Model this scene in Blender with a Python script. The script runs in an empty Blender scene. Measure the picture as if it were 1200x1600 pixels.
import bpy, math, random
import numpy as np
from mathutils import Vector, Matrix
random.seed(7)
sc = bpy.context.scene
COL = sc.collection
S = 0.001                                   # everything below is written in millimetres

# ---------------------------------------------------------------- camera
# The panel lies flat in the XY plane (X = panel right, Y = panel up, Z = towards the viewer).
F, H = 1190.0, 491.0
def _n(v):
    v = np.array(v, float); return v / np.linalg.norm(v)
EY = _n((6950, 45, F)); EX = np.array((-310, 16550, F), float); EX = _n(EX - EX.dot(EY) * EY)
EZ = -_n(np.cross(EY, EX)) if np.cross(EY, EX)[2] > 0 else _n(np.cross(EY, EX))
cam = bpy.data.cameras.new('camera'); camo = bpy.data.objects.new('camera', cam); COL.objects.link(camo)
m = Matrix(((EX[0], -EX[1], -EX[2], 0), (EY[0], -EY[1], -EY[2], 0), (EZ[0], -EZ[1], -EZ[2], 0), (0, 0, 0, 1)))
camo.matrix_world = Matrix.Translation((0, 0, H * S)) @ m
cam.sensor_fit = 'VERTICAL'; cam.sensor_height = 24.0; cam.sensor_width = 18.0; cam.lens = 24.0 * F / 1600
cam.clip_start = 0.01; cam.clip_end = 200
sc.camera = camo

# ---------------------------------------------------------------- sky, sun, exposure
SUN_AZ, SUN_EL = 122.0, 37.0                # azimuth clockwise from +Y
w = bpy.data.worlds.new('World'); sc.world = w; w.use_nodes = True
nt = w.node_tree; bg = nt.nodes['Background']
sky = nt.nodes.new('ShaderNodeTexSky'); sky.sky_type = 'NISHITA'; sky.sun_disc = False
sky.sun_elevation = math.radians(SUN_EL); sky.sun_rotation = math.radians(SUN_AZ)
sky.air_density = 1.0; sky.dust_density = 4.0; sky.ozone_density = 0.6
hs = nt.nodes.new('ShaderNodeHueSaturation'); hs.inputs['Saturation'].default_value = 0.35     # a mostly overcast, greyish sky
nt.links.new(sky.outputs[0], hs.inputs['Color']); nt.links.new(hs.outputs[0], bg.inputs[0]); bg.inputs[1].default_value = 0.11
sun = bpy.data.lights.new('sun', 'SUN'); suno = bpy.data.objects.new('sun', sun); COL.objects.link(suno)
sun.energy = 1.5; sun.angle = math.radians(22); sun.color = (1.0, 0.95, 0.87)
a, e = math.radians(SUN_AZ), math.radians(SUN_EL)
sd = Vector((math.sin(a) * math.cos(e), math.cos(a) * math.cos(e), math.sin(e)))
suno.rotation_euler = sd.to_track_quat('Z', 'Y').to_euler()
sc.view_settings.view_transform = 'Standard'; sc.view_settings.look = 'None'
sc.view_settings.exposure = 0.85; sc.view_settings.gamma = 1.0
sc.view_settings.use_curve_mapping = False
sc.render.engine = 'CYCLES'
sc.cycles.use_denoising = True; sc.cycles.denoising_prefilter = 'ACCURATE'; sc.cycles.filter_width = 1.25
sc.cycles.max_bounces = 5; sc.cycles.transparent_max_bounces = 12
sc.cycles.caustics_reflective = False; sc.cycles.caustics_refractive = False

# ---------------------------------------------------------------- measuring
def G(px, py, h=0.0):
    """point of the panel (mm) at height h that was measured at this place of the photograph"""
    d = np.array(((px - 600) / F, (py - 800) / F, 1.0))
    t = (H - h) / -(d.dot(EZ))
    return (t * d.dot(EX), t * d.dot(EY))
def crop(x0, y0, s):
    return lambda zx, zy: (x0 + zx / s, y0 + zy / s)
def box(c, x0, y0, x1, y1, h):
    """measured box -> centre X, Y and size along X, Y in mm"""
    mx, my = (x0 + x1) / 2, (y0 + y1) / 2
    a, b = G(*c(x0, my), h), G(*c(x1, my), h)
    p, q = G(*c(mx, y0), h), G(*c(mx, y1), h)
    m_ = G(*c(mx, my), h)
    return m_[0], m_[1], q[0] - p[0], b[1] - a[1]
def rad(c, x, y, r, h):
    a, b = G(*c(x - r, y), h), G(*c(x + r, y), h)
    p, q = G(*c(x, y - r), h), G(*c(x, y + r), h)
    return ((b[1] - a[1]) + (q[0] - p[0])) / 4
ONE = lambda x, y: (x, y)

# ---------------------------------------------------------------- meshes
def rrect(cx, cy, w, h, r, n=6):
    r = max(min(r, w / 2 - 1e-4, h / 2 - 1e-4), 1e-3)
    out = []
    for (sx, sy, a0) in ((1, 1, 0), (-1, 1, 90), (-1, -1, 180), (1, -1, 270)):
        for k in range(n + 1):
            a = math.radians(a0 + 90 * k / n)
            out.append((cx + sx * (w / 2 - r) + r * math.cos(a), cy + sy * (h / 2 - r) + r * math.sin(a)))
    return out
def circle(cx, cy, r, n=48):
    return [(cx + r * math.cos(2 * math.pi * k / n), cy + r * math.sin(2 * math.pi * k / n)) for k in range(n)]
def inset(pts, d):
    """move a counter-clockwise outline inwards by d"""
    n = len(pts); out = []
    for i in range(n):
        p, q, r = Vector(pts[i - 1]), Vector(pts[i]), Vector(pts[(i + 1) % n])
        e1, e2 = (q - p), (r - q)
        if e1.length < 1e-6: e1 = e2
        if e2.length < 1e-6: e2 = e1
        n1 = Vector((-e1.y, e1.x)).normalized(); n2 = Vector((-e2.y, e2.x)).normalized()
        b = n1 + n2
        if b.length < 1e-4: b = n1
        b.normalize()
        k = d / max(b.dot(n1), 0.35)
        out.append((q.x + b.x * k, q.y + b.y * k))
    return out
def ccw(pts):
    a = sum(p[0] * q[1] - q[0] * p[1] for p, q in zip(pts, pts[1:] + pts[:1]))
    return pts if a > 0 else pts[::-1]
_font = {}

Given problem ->
Point out every line holding the string "scene" and copy it.

Result for this task ->
Model this scene in Blender with a Python script. The script runs in an empty Blender scene. Measure the picture as if it were 1200x1600 pixels.
sc = bpy.context.scene